A Day to Remember
Homesick

For as long as I can recall, A Day to Remember have been that strange mixture of incredibly divisive and inarguably popular within the scene. Being a (female) ADTR fan in 2009 looked like this: If people (let’s be real; mostly men) weren’t calling you “soft” for liking the band to begin with, they were heavily implying that you only liked the ~pretty~ tracks, like “If It Means a Lot to You” or “Have Faith In Me” (which are both bangers, by the way). The band apparently were too hardcore for the pop punk bros, and too pop punk for the hardcore kids. To put a finer and entirely subjective point on that observation: then as now, both the pop-punk and hardcore purists were enraged by a band that refuses to call themselves either, yet excels at both. When Homesick dropped ten years ago, I was a senior in high school. While they weren’t my absolute favorite band, they were up there. I wasn’t writing about music yet at the time, but I loved the record. Upon listening as a fully formed adult ten years later, my opinion remains largely unchanged.

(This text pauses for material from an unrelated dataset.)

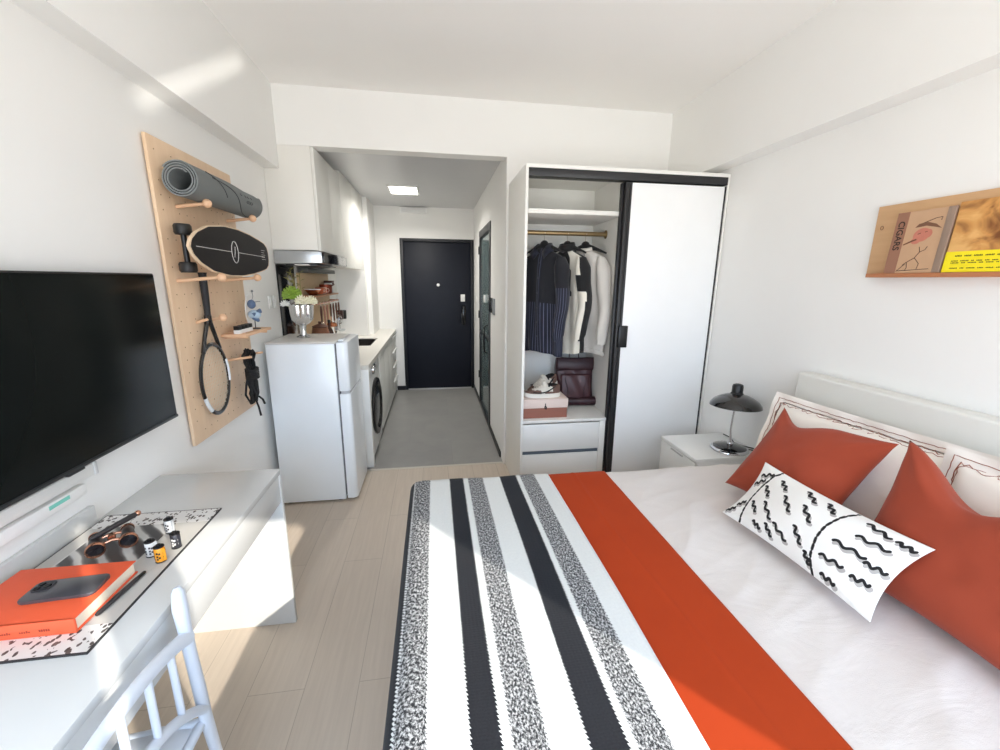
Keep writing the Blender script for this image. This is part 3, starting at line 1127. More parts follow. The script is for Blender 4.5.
def hanger(hx, y, rz, label):
    t = thing('clothes_hanger', label, 'hanger', (hx, y, 1.80), (0, 0, rz), group='black hangers on the wardrobe rail')
    bm = BM()
    pts = [(0, 0, .0), (0, 0, .05)]
    for i in range(11):
        a = radians(-60 + 240 * i / 10)
        pts.append((.0 + .0165 * cos(a) * cos(-rz), .0165 * cos(a) * sin(-rz), .078 + .0165 * sin(a)))
    # hook lies across the rail (rail runs along world x): build it in the world y-z plane
    pts = [(0, 0, .0), (0, 0, .045)]
    for i in range(13):
        a = radians(-80 + 260 * i / 12)
        wy = .0165 * cos(a)
        pts.append((wy * sin(rz), wy * cos(rz), .078 + .0165 * sin(a)))
    tube(bm, pts, .0022, 8)
    part('hook', bm, M('hook_wire', (190, 186, 176), 0.3, metal=0.8), t, world=False)
    bm = BM()
    L = []
    for i in range(21):
        s = -1 + i / 10
        L.append((s * .17, 0, -.005 - .05 * abs(s) ** 1.4))
    tube(bm, L, [.006 + .018 * (1 - abs(-1 + i / 10)) ** 1.5 for i in range(21)], 12, flat=1.1)
    ball(bm, (0, 0, 0.004), .034, 1, .7, .9, 14)
    part('shoulder_bar', bm, M('black_velvet', (14, 14, 16), 0.9, sheen=.2), t, world=False)
    return t

def z1(p, c, s, v):
    if p == 'collar':
        return 1.0
    if p.startswith('sleeve'):
        return 1.0 if v > .38 else 0.0
    if abs(c) < .14 and s < 0:
        return 1.0
    return 1.0 if v > .52 else 0.0
g1 = m_garment('navy_pinstripe', (17, 18, 26), (20, 23, 40), .019, (98, 102, 126))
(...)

The first thing that strikes me is how well this record has aged. Its sound – at least, amongst the places where hardcore and pop punk intersect – could have been released today. At the same time, the songs in retrospect listen like a time capsule of sorts. They hold up as a perfect example of where the scene’s music was at the time – a microcosm that takes every existing element and represents it perfectly, while never fully committing to it. That’s the apparent ethos of A Day to Remember, and you can hear it on each track: the reason for their popularity and the reason for their divisiveness are one and the same. They are no more willing to subscribe to the mindset of the clique-ish purists of hardcore than they are to the quirky “I hate this town” ethos of pop punk, despite dabbling in and mastering both sounds. I can honestly see why it’s aggravating to some; it’s sort of like that one kid everyone knew in school who didn’t obsess over your favorite subject the way you did, but always seemed to have the right answers in class.

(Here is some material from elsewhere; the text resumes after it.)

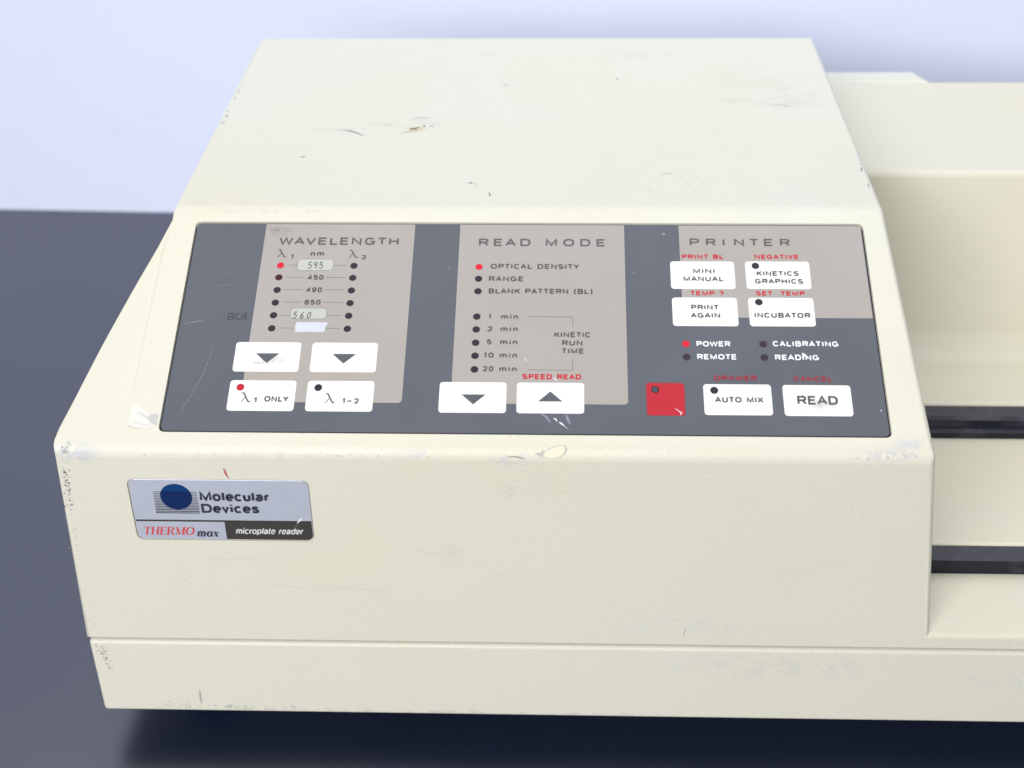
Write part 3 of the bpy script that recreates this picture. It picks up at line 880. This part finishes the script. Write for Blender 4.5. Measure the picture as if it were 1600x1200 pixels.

Thematically, Homesick revolves around several recurring points: pressures of the music industry, realities of life on the road, revenge on those who’ve wronged you and internal struggles with sense of identity/being true to oneself. Throughout the years, McKinnon has demonstrated his incredibly underrated prowess as a lyricist. Nowhere is this more evident on this record than on tracks like “Another Song About the Weekend” or the album’s namesake, “Homesick.” Perhaps that’s why the deluxe version featured acoustic versions of those two tracks in particular.

While not my favorite effort from the band in the year 2019, it’s easy to listen to it and hear how it was the launching point for everything that followed it in the past decade, culminating for this listener in 2013’s liberation-from-Victory-Records-testimonial Common Courtesy. Everything else aside, I’m hard-pressed to think of many other albums that had so many memorable moments (meme-orable?) that had very little to do with the actual music – from the cough in “I’m Made of Wax, Larry, What Are You Made Of” to the gang vocals-turned punch line that open the record to the meme-ready ‘Disrespect your surroundings’ on “Mr. Highway’s Thinking About the End”, this album is serves not only as a flawless embodiment of damn near every scene trend of its time, but as something that still today is recognizable even beyond the band’s considerable fanbase. If that doesn’t make something iconic, what does?